Heat shield in space

Designed with Mars in Mind

Figuring out the aerothermal environments that are imposed on the heat shield and backshell through re-entry is done through a combination of ground testing and computational fluid dynamics, or CFD, the science that studies the aerodynamic performance of flight vehicles like a spacecraft moving through the atmosphere. It allows for a level of accuracy that ground testing alone can’t provide.

“The ability to perform that level of data analysis, where we are simulating and predicting the flow of hypersonic air over the vehicle and accommodating all the chemistry changes and the radiative environment, that is not a capability that was available in the Apollo era,” Joe says. “And we have leveraged that capability to produce the Orion heat shield with mass minimization in mind.”

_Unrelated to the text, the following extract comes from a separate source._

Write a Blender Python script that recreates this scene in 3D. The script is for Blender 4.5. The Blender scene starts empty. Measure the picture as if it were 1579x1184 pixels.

The mass minimization was also designed with Mars in mind. “When you come back from Mars, there's a lot more mechanical energy and the entry velocities can be higher than when coming back from the Moon, and considerably higher than from low Earth orbit,” Joe says. “But the design we have today is capable of a return from Mars.”

orion heat shield

After Artemis I

When the uncrewed Artemis I Orion crew module returns to Earth, Damon, Joe and the team will have more work to do. Because Orion is one of the most heavily instrumented spacecraft ever flown, it will generate an enormous amount of new and useful data on the heat shield’s performance.

“The ground-based testing we do here on Earth can’t simulate the velocities and magnitude of entry heating we will see coming back from the Moon or Mars,” Damon says. “Our entire team is excited to see the results so they can use it to correlate their models back to make sure everything behaves the way we expected.”

The goal is that the structure and TPS is designed to handle future missions with “very minor tweaks,” Damon says.

So far, the team has built three Orion heat shields and is working on two more. For the future, the team plans to move into a steady production rate for future missions. They have already started on the heat shield for Artemis IV.

With the design improvements and the use of digital tools such as augmented reality in manufacturing, “we get better at building every single one,” Damon says. “We are always chasing hard technical problems while also trying to overachieve on cost and schedule. Our heat shields are an example of having the right technical solution in place and making improvements along the way to improve safety,  efficiency and cost.”